As a comparative literature major (that is to say, as someone who by and large enjoys the imaginary and its possibilities more than the strictly real), I became intrigued in our discussion about whether science or literature is most associated with change. I realized that part of my fascination with literature is its ability to imagine new realities, to help us more fully understand our limits and possibilities; conversely, I have always remained skeptical of science, concerned that what seems to many a neutral truth becomes in reality a harmful limitation that we place upon ourselves.

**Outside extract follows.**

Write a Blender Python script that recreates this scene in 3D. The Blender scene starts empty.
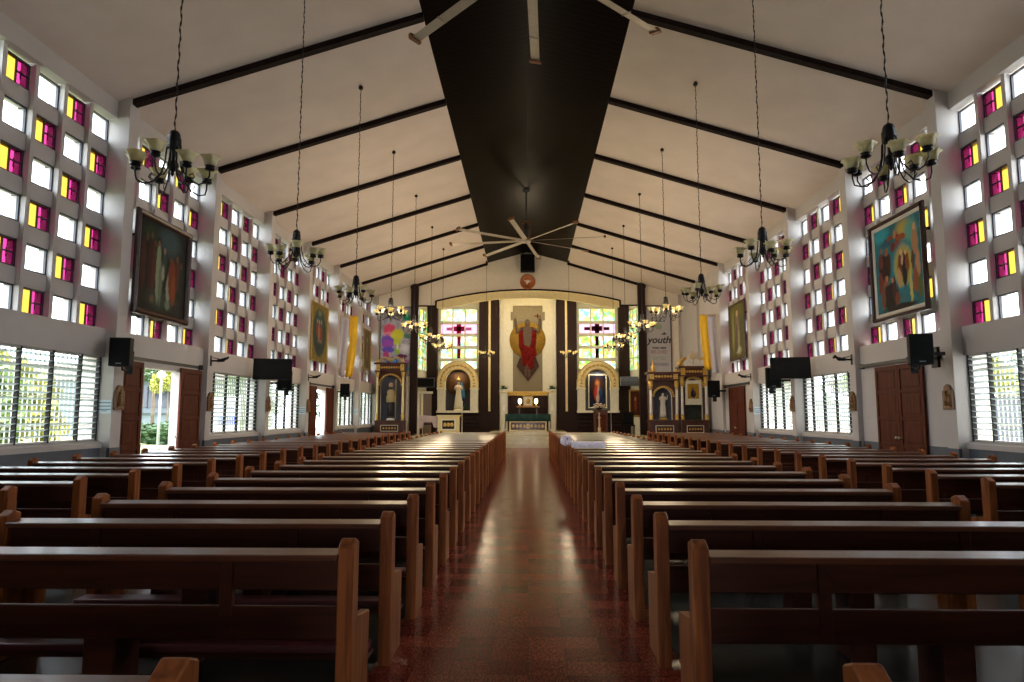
import bpy, bmesh, math, random
from mathutils import Vector, Matrix
from math import sin, cos, pi, radians, atan2
random.seed(7)
scn = bpy.context.scene
COL = scn.collection

# ------------------------------------------------------------------ camera, world, sun, exposure
cam_d = bpy.data.cameras.new('camera'); cam = bpy.data.objects.new('camera', cam_d); COL.objects.link(cam)
cam_d.sensor_width = 36.0; cam_d.lens = 684.0 / 1024.0 * 36.0; cam_d.clip_end = 400; cam_d.clip_start = 0.05
cam.location = (0, 0, 1.5)
cam.rotation_euler = (radians(90 + 6.1747), 0, radians(1.3322))
scn.camera = cam
scn.view_settings.view_transform = 'Standard'; scn.view_settings.look = 'None'
scn.view_settings.gamma = 1.0; scn.view_settings.use_curve_mapping = False
scn.view_settings.exposure = 0.0
EXPO = 1.92
cy = scn.cycles
cy.use_denoising = True
try: cy.denoiser = 'OPENIMAGEDENOISE'
except Exception: pass
cy.max_bounces = 9; cy.diffuse_bounces = 5; cy.glossy_bounces = 3; cy.transmission_bounces = 4
cy.transparent_max_bounces = 12; cy.caustics_reflective = False; cy.caustics_refractive = False
cy.sample_clamp_indirect = 6.0
scn.view_settings.exposure = EXPO

world = bpy.data.worlds.new('sky'); scn.world = world; world.use_nodes = True
wn = world.node_tree; wn.nodes.clear()
wo = wn.nodes.new('ShaderNodeOutputWorld'); wb = wn.nodes.new('ShaderNodeBackground')
wt = wn.nodes.new('ShaderNodeTexCoord'); wno = wn.nodes.new('ShaderNodeTexNoise'); wr = wn.nodes.new('ShaderNodeValToRGB')
wno.inputs['Scale'].default_value = 2.2; wno.inputs['Detail'].default_value = 5
wr.color_ramp.elements[0].position = .35; wr.color_ramp.elements[0].color = (.66, .83, 1.0, 1)
wr.color_ramp.elements[1].position = .6; wr.color_ramp.elements[1].color = (.95, .98, 1.0, 1)
wn.links.new(wt.outputs['Generated'], wno.inputs['Vector']); wn.links.new(wno.outputs['Fac'], wr.inputs['Fac'])
wn.links.new(wr.outputs['Color'], wb.inputs['Color']); wn.links.new(wb.outputs['Background'], wo.inputs['Surface'])
wb.inputs['Strength'].default_value = 3.2

sd = bpy.data.lights.new('sun', 'SUN'); sun = bpy.data.objects.new('sun', sd); COL.objects.link(sun)
sd.energy = 7.0; sd.angle = radians(2); sd.color = (1.0, .95, .85)
sun.rotation_euler = (radians(10), radians(9), 0); sun.location = (0, 0, 30)

def portal(x, w, rot):
    d = bpy.data.lights.new('window_portal', 'AREA'); o = bpy.data.objects.new('window_portal', d); COL.objects.link(o)
    d.shape = 'RECTANGLE'; d.size = 6.6; d.size_y = w; d.cycles.is_portal = True
    o.location = (x, 21.0, 4.2); o.rotation_euler = (0, rot, 0)
portal(-8.62, 31, radians(-90)); portal(8.62, 31, radians(90))
_p = bpy.data.lights.new('door_portal', 'AREA'); _o = bpy.data.objects.new('door_portal', _p); COL.objects.link(_o)
_p.shape = 'RECTANGLE'; _p.size = 2.2; _p.size_y = 2.9; _p.cycles.is_portal = True; _o.location = (0, -6.45, 1.45); _o.rotation_euler = (radians(90), 0, 0)

# ------------------------------------------------------------------ helpers
def lin(c):
    return tuple((v / 12.92 if v <= .04045 else ((v + .055) / 1.055) ** 2.4) for v in c)
def hexc(h):
    return lin(tuple(int(h[i:i + 2], 16) / 255 for i in (0, 2, 4)))

MATS = {}
def mat(name, col, rough=.6, metal=0., noise=.0, nscale=6., coat=0., spec=.5, stretch=(1, 1, 1), emis=None, es=0., bump=0., col2=None, detail=4):
    if name in MATS: return MATS[name]
    m = bpy.data.materials.new(name); m.use_nodes = True; nt = m.node_tree; N = nt.nodes; L = nt.links
    b = N['Principled BSDF']
    if isinstance(col, str): col = hexc(col)
    if isinstance(col2, str): col2 = hexc(col2)
    b.inputs['Base Color'].default_value = (*col, 1); b.inputs['Roughness'].default_value = rough
    b.inputs['Metallic'].default_value = metal; b.inputs['Coat Weight'].default_value = coat; b.inputs['Coat Roughness'].default_value = .12
    b.inputs['Specular IOR Level'].default_value = spec
    if emis: b.inputs['Emission Color'].default_value = (*emis, 1); b.inputs['Emission Strength'].default_value = es
    if noise or col2 or bump:
        tc = N.new('ShaderNodeTexCoord'); mp = N.new('ShaderNodeMapping'); nz = N.new('ShaderNodeTexNoise')
        mp.inputs['Scale'].default_value = stretch; nz.inputs['Scale'].default_value = nscale; nz.inputs['Detail'].default_value = detail
        L.new(tc.outputs['Object'], mp.inputs['Vector']); L.new(mp.outputs['Vector'], nz.inputs['Vector'])
        r = N.new('ShaderNodeValToRGB'); r.color_ramp.elements[0].position = .3; r.color_ramp.elements[1].position = .7
        c2 = col2 or tuple(min(1, v * (1 + noise)) for v in col); c1 = col if col2 else tuple(v * (1 - noise) for v in col)
        r.color_ramp.elements[0].color = (*c1, 1); r.color_ramp.elements[1].color = (*c2, 1)
        L.new(nz.outputs['Fac'], r.inputs['Fac']); L.new(r.outputs['Color'], b.inputs['Base Color'])
        if bump:
            bp = N.new('ShaderNodeBump'); bp.inputs['Strength'].default_value = bump; bp.inputs['Distance'].default_value = .02
            L.new(nz.outputs['Fac'], bp.inputs['Height']); L.new(bp.outputs['Normal'], b.inputs['Normal'])
    MATS[name] = m; return m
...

My skepticism with science deepened freshman year, when I read feminist critiques of science and did a research paper on intersexuality. I read a lot of Anne Fausto-Sterling’s contributions to science; she contests our very deeply-entrenched notions about having two sexes in a way that made me question what most science passes on to us as accepted truths. (For an interesting article she wrote about this, see http://frank.mtsu.edu/~phollowa/5sexes.html.) While I realize that scientists are constantly revisiting their own practices, I think that a conscious shift from a pretended objectivity to a situated subjectivity still seems far away.

I have always been more comfortable with literature perhaps because it insists on its own subjectivity. Thus, I was surprised when, in class last Thursday, I found myself thinking that both science and literature are equally resistant to real change. There are certain scientific “facts” that seem to be givens, and despite science’s commitment to self-revision it seems as if some aspects of the scientific method (and its pretend neutrality) will never change. Yet in literature, one might say that literature suffers from a sort of stasis of its own in that what is being written and what is considered literature will change to some degree, but the literary canon seems to remain as monolithic as ever. (As a student of French, I’m thinking of the Académie française.)

I find these questions all too important considering Thomas King’s above quote; as someone who studies languages and is interested in the way language (re)produces meaning, I feel that we need to deeply examine both science and literature and that any radical change in these fields could ultimately lead to a very radical change in how we think and what we consider possible.